>> start Records to use
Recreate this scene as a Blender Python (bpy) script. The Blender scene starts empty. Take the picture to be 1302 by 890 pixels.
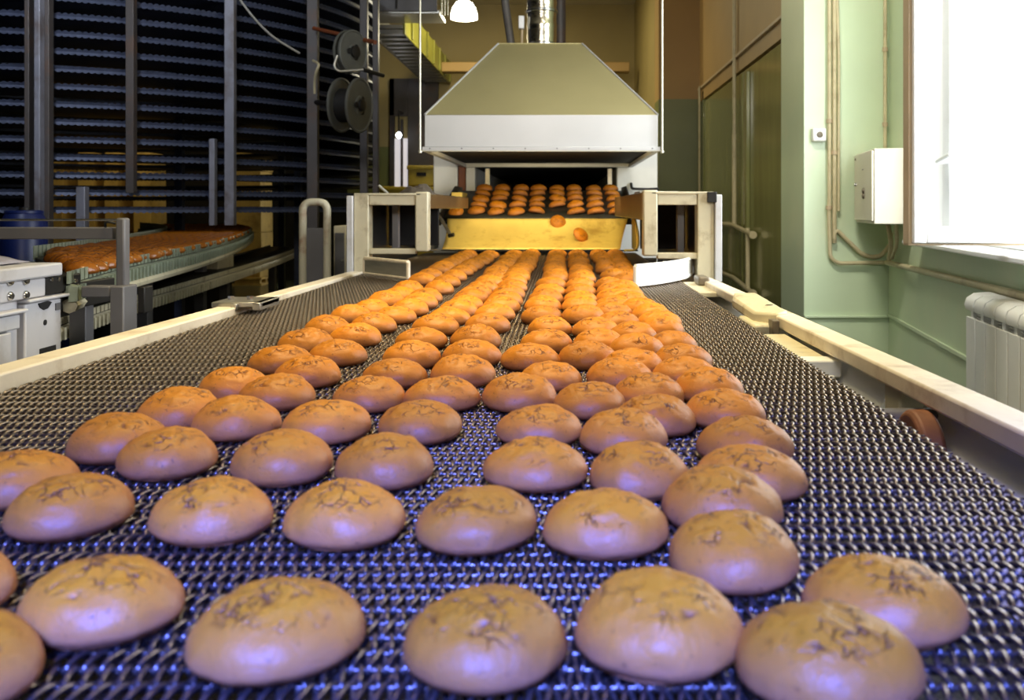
>> end Records to use
>> start Records to use
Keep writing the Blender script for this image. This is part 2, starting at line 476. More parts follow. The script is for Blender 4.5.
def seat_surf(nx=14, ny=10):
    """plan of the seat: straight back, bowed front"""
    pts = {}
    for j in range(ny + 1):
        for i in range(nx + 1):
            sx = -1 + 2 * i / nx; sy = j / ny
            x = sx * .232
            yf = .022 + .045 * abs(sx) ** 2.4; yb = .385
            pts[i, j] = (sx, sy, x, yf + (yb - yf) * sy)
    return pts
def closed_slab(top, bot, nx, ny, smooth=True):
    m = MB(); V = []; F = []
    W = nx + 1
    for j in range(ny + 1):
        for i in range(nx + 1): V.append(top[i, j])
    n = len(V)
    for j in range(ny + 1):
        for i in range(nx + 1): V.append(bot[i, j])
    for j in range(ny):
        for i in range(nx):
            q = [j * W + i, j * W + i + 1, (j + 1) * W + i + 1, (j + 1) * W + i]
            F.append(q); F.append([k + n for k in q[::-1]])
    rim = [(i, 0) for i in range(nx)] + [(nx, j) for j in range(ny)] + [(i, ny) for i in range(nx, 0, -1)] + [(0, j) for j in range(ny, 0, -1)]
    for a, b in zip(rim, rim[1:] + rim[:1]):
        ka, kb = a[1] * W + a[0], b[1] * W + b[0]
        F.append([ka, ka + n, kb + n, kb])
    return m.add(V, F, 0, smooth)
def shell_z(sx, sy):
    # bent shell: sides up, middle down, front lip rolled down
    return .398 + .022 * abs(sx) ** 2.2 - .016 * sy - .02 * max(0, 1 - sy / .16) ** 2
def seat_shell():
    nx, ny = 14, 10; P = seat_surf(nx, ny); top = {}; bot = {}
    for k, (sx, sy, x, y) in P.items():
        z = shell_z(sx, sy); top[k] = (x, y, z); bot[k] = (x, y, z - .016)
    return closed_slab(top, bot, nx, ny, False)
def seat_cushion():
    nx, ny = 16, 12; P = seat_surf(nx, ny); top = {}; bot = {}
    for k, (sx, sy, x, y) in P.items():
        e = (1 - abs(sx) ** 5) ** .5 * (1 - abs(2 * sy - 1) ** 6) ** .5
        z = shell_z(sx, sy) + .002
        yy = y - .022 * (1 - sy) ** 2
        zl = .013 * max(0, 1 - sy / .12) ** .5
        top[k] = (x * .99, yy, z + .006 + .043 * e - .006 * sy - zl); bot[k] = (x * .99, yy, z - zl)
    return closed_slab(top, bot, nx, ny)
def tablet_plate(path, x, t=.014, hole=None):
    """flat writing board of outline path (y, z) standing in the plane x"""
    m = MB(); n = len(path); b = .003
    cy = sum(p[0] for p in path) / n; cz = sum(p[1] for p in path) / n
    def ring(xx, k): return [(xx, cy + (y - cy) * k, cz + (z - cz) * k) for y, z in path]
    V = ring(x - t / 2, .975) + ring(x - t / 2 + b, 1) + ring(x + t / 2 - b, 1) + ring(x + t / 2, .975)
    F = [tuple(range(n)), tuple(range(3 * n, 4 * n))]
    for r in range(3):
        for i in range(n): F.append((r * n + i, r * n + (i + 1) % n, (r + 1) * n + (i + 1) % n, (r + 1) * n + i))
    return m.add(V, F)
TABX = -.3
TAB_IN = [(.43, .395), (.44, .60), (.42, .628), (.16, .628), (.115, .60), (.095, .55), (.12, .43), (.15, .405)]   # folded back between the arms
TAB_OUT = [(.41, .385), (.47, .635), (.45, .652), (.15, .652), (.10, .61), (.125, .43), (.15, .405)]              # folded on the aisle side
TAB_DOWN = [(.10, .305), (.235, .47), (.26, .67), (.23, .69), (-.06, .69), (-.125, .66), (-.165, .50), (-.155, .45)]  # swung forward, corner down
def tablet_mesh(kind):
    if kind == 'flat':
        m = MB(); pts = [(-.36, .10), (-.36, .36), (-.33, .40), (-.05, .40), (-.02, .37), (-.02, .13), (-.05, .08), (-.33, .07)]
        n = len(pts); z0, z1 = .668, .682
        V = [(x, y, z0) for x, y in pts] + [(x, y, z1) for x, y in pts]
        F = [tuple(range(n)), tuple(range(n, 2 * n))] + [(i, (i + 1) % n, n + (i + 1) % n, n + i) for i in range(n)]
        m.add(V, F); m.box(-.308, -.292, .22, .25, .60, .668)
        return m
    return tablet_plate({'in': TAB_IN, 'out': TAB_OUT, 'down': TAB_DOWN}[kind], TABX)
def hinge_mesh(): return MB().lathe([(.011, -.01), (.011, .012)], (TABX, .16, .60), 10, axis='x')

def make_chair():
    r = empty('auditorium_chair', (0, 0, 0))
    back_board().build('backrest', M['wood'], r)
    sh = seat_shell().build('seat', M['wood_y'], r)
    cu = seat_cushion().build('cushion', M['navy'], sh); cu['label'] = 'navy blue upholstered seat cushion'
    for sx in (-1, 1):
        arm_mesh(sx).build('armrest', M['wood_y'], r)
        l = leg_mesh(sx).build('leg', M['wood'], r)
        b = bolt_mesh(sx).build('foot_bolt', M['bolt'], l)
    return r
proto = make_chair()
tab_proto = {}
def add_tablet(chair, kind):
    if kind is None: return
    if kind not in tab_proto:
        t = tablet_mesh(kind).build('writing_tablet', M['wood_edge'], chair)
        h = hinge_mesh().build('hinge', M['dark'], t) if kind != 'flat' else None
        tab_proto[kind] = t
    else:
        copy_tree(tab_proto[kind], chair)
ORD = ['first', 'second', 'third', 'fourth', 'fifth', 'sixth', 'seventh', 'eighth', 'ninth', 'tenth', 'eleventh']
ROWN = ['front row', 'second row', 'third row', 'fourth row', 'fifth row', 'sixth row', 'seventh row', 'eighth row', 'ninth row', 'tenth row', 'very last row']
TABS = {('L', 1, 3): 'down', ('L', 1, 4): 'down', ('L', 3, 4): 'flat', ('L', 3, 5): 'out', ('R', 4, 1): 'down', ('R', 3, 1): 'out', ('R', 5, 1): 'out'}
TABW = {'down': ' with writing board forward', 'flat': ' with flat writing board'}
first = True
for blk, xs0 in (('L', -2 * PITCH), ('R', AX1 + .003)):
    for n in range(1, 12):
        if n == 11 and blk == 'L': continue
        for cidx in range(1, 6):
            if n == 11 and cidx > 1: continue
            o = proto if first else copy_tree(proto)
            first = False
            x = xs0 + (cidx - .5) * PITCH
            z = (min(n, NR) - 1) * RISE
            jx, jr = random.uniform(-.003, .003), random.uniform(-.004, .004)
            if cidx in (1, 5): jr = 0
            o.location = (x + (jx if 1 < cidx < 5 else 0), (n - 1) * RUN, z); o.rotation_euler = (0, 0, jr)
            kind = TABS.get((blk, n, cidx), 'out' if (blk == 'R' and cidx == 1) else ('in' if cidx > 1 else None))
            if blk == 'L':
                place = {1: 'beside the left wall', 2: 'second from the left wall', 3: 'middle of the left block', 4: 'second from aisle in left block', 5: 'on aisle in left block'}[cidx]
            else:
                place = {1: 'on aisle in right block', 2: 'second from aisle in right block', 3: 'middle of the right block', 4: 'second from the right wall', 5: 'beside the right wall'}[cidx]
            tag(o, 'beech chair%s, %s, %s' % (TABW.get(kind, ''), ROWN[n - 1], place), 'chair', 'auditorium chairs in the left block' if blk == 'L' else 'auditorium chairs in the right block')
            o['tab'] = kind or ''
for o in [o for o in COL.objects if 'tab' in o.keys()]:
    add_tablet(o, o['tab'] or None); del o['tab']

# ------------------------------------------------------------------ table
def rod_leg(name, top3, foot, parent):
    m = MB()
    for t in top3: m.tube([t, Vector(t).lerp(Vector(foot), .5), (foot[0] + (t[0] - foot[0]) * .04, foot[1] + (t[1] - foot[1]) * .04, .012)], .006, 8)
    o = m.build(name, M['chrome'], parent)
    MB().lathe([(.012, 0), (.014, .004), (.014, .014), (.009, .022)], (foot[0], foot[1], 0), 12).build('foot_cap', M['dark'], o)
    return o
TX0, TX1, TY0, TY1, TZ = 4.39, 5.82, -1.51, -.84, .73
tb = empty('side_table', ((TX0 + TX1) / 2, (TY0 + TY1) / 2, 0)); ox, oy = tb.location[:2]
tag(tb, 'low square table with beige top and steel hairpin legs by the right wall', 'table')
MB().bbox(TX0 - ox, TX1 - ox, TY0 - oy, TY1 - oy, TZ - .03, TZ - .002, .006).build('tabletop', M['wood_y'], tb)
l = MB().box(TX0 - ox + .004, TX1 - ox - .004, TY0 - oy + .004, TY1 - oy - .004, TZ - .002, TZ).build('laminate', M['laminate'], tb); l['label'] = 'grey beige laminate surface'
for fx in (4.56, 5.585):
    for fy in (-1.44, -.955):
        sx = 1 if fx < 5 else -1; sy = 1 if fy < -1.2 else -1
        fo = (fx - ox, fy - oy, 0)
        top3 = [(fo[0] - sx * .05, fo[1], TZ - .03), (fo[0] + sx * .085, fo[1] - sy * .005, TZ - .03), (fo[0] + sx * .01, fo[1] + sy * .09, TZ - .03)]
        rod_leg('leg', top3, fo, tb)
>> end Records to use
>> start Records to use
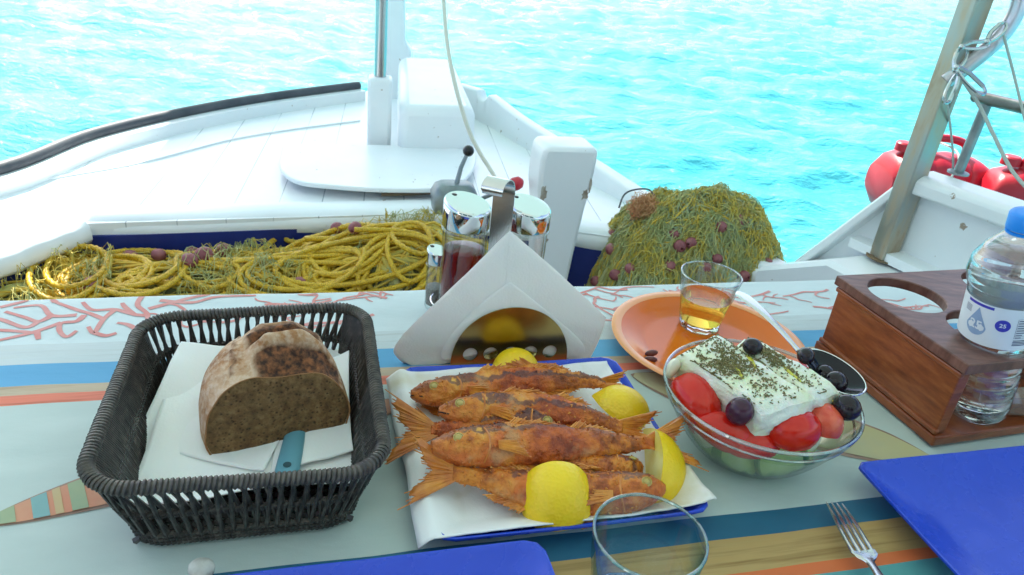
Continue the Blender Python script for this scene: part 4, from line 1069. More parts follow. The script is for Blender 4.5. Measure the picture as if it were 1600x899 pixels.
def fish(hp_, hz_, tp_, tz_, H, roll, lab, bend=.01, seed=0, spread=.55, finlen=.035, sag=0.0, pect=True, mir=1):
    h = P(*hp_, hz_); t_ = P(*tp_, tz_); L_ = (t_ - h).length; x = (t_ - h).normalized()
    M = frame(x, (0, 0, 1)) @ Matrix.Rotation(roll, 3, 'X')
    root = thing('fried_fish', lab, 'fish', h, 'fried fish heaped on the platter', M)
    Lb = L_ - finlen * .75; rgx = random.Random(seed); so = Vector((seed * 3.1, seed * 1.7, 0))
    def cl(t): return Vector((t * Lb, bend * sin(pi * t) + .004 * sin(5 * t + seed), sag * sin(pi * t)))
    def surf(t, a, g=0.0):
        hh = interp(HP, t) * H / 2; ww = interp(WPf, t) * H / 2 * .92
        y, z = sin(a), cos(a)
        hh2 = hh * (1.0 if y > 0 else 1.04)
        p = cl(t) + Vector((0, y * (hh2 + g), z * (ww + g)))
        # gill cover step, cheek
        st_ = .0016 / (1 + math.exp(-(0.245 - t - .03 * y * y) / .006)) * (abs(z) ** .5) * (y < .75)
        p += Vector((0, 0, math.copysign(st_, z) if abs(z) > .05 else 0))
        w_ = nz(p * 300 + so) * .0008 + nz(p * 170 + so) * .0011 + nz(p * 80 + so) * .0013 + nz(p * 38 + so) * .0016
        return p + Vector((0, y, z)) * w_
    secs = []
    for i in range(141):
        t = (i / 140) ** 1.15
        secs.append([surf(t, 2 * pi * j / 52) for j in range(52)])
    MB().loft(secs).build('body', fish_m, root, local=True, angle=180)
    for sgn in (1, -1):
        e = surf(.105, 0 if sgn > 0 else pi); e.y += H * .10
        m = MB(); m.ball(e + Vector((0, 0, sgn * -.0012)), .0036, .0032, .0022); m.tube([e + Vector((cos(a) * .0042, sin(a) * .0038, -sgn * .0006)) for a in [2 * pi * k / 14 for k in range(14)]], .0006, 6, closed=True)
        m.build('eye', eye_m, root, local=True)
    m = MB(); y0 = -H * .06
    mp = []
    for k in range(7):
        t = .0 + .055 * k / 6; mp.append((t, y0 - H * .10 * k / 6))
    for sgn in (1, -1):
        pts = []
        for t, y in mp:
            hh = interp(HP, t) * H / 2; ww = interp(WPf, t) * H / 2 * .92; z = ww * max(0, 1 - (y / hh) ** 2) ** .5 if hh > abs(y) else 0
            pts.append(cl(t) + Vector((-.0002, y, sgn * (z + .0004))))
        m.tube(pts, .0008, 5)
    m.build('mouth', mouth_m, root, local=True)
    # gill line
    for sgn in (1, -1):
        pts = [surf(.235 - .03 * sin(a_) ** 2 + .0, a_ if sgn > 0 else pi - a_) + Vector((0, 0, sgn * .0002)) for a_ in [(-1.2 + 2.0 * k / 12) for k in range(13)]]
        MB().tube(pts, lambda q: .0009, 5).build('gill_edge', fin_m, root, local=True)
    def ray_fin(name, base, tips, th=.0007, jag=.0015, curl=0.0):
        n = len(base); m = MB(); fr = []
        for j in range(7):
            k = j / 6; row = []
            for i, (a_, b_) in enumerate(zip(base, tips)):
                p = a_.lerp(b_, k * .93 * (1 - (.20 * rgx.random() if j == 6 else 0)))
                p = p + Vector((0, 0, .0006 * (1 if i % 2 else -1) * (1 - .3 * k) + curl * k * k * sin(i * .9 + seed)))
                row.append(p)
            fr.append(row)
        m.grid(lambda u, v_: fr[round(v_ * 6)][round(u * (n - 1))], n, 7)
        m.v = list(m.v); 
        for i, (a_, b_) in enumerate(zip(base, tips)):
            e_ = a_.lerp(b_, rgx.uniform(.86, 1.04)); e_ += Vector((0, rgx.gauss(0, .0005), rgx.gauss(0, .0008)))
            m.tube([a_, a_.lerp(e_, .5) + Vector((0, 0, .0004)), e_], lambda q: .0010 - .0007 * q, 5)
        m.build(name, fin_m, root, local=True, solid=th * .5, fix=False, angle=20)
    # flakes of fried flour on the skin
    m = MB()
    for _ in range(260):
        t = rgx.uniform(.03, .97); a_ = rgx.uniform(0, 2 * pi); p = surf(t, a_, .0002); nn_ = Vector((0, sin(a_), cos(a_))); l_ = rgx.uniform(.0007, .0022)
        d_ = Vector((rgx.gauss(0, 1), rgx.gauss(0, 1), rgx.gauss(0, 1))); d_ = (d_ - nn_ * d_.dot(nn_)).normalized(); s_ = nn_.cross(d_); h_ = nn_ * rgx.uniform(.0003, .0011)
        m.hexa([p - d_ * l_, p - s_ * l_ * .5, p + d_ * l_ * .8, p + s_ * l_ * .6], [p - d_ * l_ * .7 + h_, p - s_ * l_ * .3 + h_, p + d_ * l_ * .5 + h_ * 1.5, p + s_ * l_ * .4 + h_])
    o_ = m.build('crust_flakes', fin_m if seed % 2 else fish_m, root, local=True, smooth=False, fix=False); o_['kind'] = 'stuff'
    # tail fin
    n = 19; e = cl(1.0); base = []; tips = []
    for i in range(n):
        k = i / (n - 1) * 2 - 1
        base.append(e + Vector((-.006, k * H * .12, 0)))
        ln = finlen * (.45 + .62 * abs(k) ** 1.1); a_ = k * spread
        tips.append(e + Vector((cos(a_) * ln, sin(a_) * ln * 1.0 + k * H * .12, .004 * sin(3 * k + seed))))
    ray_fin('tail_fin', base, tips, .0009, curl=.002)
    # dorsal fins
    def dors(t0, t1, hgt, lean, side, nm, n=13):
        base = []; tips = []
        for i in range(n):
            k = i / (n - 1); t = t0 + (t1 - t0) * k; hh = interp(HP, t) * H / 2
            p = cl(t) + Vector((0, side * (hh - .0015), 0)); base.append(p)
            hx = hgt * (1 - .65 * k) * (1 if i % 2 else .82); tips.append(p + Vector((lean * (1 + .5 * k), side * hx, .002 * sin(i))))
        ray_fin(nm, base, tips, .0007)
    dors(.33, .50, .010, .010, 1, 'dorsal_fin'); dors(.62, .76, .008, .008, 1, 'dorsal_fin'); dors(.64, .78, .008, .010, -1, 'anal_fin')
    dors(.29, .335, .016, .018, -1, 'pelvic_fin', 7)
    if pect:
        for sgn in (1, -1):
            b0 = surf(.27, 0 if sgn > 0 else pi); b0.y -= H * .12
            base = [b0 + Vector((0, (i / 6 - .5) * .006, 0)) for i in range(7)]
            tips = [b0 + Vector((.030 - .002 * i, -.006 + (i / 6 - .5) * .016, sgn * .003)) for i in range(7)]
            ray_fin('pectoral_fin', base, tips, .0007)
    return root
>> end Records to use
**Task requirements:**
Tally every line of the data that holds the word "this" and write the count alone.

**Task result:**
3